The troubles of the Rugby Football Union must be viewed with schadenfreude at the Wembley offices of England’s Football Association. Long viewed as the “worst-governed sport in the country” – as Hugh Robertson, sports minister, put it – football is in danger of losing its crown to rugby.

Notebook has devised a crude test. Type the phrases “Football Association” and “dysfunctional” into the Factiva database and you get 283 mentions in UK newspapers and magazines. Staying with football for a moment, if you substitute “Fifa” it produces 204 mentions, though the world body must be catching up fast with each scandal and out-of-touch rambling by Sepp Blatter, its president.

Type in “RFU” and you get just 140 – but with every resignation, dwarf-throwing allegation, leak and personality clash that has emerged since England’s dismal performance at the Rugby World Cup in New Zealand, rugby is augmenting its reputation for incompetence.

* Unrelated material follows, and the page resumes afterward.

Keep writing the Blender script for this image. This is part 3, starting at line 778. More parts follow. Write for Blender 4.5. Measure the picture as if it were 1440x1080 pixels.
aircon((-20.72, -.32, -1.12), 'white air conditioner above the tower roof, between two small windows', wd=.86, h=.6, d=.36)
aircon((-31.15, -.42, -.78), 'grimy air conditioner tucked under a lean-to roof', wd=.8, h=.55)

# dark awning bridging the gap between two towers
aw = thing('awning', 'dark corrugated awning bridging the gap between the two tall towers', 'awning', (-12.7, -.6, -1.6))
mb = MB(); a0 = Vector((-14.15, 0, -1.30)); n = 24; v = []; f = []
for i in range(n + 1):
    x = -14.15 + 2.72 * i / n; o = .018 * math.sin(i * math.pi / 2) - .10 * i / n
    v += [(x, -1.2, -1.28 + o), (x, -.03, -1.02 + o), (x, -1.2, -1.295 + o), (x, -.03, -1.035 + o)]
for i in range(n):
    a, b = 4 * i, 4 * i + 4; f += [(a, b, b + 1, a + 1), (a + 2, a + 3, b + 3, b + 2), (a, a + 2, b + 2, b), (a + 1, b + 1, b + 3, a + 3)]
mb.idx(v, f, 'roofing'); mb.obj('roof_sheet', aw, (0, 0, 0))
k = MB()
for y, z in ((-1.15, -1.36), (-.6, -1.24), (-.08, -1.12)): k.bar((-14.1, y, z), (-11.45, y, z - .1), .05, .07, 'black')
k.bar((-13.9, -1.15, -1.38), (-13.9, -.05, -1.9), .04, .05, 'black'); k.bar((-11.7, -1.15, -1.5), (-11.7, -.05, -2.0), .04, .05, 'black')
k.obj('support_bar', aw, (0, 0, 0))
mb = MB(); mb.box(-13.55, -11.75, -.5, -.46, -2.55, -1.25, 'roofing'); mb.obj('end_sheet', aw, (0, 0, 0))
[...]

English football will not give up its crown without a fight. The FA board structure, with five representatives each from the professional and amateur game, is a recipe for deadlock, stifling initiatives by the executive. In spite of the ever-increasing sums of money the top clubs have, fans complain of ticket price inflation, debts, insolvencies and underperformance by the national side.

Mr Robertson is threatening legislation to enforce change unless the Premier League, Football League and Football Association agree on reforms for the start of the 2012-13 season aimed at restoring the FA’s authority.

At the RFU, the management is accused of running a 21st century professional sport with the amateurism of a bygone age. It must now appoint a new chief executive with the professional and commercial skills to restore its reputation and serve the interests of players and supporters.

Banx

Many sporting bodies suffer from similar tensions. English cricket used to be run by blazered buffoons of the same genre who presided over chronic underperformance and a drinking culture among players. In recent times that has changed. The national team is ranked number one in test cricket and the professional game is better organised to serve its interests.

Perhaps that is the answer – a takeover of the RFU and the FA by the England and Wales Cricket Board.

Once a week only

Notebook is saddened by news that the 156-year-old Liverpool Daily Post, owned by Trinity Mirror, is to go weekly in January. Its sister paper Birmingham Post took the same step two years ago. The recession failed to kill off as many newspaper titles as feared, but a growing number of regional dailies are going weekly. Northcliffe has made the switch this year at four titles: the Lincolnshire Echo, Exeter Express and Echo, Scunthorpe Telegraph and Herald Express in Torquay.

The Liverpool Daily Post’s sales have been slipping for years. It sold fewer than 8,000 copies in June and only about 6,500 of those were at the full cover price. Going weekly is at least a better option than killing titles off. Liverpool also still has its evening Echo. Still, it is another indication of digital media biting into the print media’s audience.

Trinity Mirror has denied claims by the National Union of Journalists that the Western Mail, Wales’s main serious daily, is also in danger of going weekly. As the primary vehicle for covering public affairs, apart from the BBC, that would be a blow.

Glockenspiel back

Alphorn players and bell ringers played in unison on Monday as a rebuilt version of the famous Swiss glockenspiel clock was unveiled in London’s Leicester Square.

The original 32ft-high glockenspiel was presented to the City of Westminster in 1985 by Switzerland and Liechtenstein as a token of friendship. It was removed in 2008 when the Swiss Centre, a modernist 14-storey showcase for Switzerland, was demolished. Its return was a condition of planning approval to redevelop the site.

The clock has been rebuilt by Smith of Derby, the family owned clockmaker, in collaboration with Swiss artists – a nice tribute to British engineering prowess. The bells have been retuned, wood figures restored and new music written. Wireless technology allows it to be controlled from Derby.